Wilde Privatisierung ruft Proteste hervor

Gewerkschafter fordern Rettung vom Staat

  • Julian Bartosz, Wroclaw
  • Lesedauer: 2 Min.
In Szczecin wurde am Sonnabend ein »übergewerkschaftliches« Protestkomitee von Vertretern existenzgefährdeter privatisierter Firmen gegründet.

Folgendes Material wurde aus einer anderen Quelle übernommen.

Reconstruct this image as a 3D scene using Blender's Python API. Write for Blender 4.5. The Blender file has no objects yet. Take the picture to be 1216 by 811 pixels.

Zweiunddreißig Repräsentanten von Betrieben, die vor dem Bankrott stehen und deren Eigentümer Tausende Arbeiter vor die Werktore setzen wollen, versammelten sich in eben dem Saal, in dem Ende Juli 1980 der damalige Streikführer Marian Jurczyk und PVAP-Politbüromitglied Kazimierz Barcikowski das Protokoll zur Beendigung des seinerzeitigen Streiks unterzeichneten. Laut Janusz Gajek, Koordinator des Protestkomitees, formulierten die Gewerkschafter fünf kategorische Forderungen an die Regierung, die dafür sorgen soll, dass die Last der »wilden kapitalistischen Transformation nicht allein auf den Buckel der Lohnabhängigen geladen wird«. Das von den Szczeciner Schiffbauern angeregte Komitee verlangt - wie zu alten Zeiten - »ein sofortiges Treffen mit Regierungsvertretern«. Ein Parlamentsausschuss solle unter Beteiligung von Komi-teemitgliedern die bisherige »Restrukturierung« in der Wirtschaft Polens untersuchen. Sofort müsse mit der »kriminellen Privatisierung« und dem Ausverkauf des Nationaleigentums aufgehört werden. Für den Schiffbau - in Szczecin protestieren seit März 6000 Arbeiter gegen die Misswirtschaft und die »kreative Buchführung« (sprich: Betrug) der privaten Eigentümer - wird die Ausrufung des »Katastrophenzustands« gefordert, um mit staatlichen Mitteln »zu retten, was noch zu retten ist«. Das Komitee will schließlich eine sofortige Beendigung »der Manipulationen am Arbeitsrecht«. Am 18 Juli, wenn der Sejm über die Lage im Schiffbau debattiert, sollen in Szczecin und anderen Städten Demonstrationen stattfinden. Ob dies alles jedoch eine Änderung in der Wirtschaftspolitik bewirkt, hängt vor allem davon ab, was der neue Finanzminister Grzegorz Kolodko dem Kabinett zur Sanierung des Haushalts und zur Bekämpfung der Arbeitslosigkeit vorzuschlagen hat. Mit einer radikalen Kurswende ist kaum zu rechnen. Traurig aber wahr ist, dass die Lohnabhängigen, die - verführt von »Solidarnosc«-Parolen - zuerst nach der Privatisierung gerufen haben, jetzt im Staat die einzige Rettung sehen. Weil dafür angesichts der Haushaltsmisere und der herrschenden ideologischen Dogmen nicht die geringsten Chancen bestehen, wird das Ausbleiben konkreter Hilfe zur Erhaltung der Arbeitsplätze nun der Mitte-Links-regierung unter Leszek Miller angekreidet. Dem Kabinett bleibt jetzt eigentlich nur eine Möglichkeit, die heiße Protestwelle durchzustehen: Es muss »starke Nerven bewahren«, bis in einem Monat der Papst nach Polen kommt, worauf im frommen Land Ruhe einkehren wird.